Amidst hard economic times, Bank of Uganda has closed Mercantile Credit Bank Limited (MCB), a tier II financial institution, due to poor financial standing officials have confirmed.
In January, BOU closed EFC Uganda Limited, a microfinance company, due to similar reasons.
BOU’s put Merchantile under liquidation revoked its license and ordered the winding up of its affairs, immediately.
“The continuation of Mercantile Credit Bank Limited’s activities is detrimental to the interests of its depositors due to the institution’s failure to resolve its significant undercapitalization, poor corporate governance, and insolvency,” Michael Atingi-Ego, Deputy Governor of the Bank of Uganda said.
“The Bank of Uganda has determined that the closure of Mercantile Credit Bank Limited is necessary to protect the interests of its depositors and maintain the stability of the financial system,” Atingi-Ego added.
Atingi pledged to ensure a smooth resolution of this matter and protect the interests of all stakeholders.
“The Deposit Protection Fund of Uganda (DPF) will work with us to inform depositors of the arrangements to access their insured deposits. The uninsured portion of the deposits will be handled in accordance with Section 105 of the Financial Institutions Act 2004, as amended,” he concluded.
According BOu boss all creditors have 30 days to submit their claims to the Office of the Director, Financial Stability, Bank of Uganda.
“Borrowers are directed to continue servicing their loans by making payments at Bank of Uganda offices and its branches as shall be advised,” he directed.
The closure of Mercantile Credit Bank Limited and EFC Uganda Limited highlights the regulator’s commitment to enforcing prudential regulations and ensuring the stability of Uganda’s financial system.
“We urge all stakeholders to cooperate with us during this process,” Atingi-Ego appealed.

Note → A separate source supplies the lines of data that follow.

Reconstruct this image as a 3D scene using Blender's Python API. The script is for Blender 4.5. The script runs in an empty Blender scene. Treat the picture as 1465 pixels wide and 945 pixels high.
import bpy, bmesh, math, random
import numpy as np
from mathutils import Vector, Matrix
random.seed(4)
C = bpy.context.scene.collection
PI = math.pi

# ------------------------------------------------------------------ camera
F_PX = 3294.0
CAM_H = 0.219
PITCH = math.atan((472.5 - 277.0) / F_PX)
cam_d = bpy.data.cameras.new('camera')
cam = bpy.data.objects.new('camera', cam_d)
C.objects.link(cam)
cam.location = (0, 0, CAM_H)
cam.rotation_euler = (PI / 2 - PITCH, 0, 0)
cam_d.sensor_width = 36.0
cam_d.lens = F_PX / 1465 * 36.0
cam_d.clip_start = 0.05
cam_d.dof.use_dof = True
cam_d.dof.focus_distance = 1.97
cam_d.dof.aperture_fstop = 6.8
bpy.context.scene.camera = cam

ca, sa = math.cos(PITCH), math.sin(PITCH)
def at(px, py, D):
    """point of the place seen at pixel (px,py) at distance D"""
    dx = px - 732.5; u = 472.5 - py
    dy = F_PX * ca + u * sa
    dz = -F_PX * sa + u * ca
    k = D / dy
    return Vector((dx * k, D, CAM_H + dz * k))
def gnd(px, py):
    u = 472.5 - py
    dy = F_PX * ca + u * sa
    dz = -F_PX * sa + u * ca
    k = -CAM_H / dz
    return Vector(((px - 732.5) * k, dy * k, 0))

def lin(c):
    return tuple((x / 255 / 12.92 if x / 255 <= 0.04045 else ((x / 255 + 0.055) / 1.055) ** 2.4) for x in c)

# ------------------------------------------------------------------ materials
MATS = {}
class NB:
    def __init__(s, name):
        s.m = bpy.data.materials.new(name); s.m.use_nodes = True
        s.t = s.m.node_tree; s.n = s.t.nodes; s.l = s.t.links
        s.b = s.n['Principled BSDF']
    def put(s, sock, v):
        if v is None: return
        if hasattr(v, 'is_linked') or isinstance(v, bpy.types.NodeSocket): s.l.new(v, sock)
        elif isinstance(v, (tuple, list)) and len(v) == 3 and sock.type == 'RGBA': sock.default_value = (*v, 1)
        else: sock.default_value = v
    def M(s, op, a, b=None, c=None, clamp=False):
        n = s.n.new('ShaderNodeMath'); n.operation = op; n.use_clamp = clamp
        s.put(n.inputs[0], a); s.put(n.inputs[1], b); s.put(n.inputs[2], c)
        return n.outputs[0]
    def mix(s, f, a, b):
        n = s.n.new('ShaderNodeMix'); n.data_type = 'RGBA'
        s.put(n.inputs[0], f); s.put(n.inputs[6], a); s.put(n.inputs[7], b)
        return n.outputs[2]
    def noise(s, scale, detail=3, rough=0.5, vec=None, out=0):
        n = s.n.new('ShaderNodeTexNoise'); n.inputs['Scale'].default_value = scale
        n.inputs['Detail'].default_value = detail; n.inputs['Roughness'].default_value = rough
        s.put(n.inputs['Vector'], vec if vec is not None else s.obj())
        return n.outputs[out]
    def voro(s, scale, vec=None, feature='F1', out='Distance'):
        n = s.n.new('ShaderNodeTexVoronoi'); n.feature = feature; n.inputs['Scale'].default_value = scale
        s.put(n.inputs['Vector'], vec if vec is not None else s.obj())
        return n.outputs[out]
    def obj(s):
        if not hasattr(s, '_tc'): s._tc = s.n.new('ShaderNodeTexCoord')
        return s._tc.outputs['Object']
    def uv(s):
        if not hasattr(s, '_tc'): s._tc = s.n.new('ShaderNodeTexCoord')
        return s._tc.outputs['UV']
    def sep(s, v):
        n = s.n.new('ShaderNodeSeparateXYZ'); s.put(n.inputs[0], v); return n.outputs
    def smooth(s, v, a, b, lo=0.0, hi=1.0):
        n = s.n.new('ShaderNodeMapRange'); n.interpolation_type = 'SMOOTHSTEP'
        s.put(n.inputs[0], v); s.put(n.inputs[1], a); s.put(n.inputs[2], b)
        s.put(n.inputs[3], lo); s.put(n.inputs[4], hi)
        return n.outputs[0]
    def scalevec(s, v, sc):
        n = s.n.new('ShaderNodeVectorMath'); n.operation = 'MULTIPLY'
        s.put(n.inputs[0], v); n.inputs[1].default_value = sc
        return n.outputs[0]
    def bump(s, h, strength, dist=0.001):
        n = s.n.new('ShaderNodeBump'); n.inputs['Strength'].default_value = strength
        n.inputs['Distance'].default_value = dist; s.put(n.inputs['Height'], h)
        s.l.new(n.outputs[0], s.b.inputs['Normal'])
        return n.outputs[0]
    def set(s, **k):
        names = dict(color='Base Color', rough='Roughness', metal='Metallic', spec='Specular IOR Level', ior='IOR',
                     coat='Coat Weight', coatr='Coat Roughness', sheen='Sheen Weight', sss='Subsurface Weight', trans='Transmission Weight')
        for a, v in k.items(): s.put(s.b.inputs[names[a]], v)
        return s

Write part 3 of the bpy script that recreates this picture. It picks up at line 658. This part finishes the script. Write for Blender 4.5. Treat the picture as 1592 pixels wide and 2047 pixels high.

MCB was registered as a Merchant Bank in 1981 and commenced operations in 1986. Following the review of the banking laws in Uganda that led to the financial Institutions Act of 2004, MCB was categorised as a Tier II Institution. As a tier II financial institution, MCB is allowed to establish customer savings and fixed deposit accounts and other core banking products including provision of credit facilities, fund transfers and foreign exchange trading given the nature of its licence.
As of December 2011, the bank’s total assets exceeded US$6.6 million (UGX:16.5 billion), with shareholders’ equity of approximately US$1.6 million (UGX:4 billion). In December 2012, the total assets were estimated at US$9.9 million (UGX:25 billion) following its growth in operations.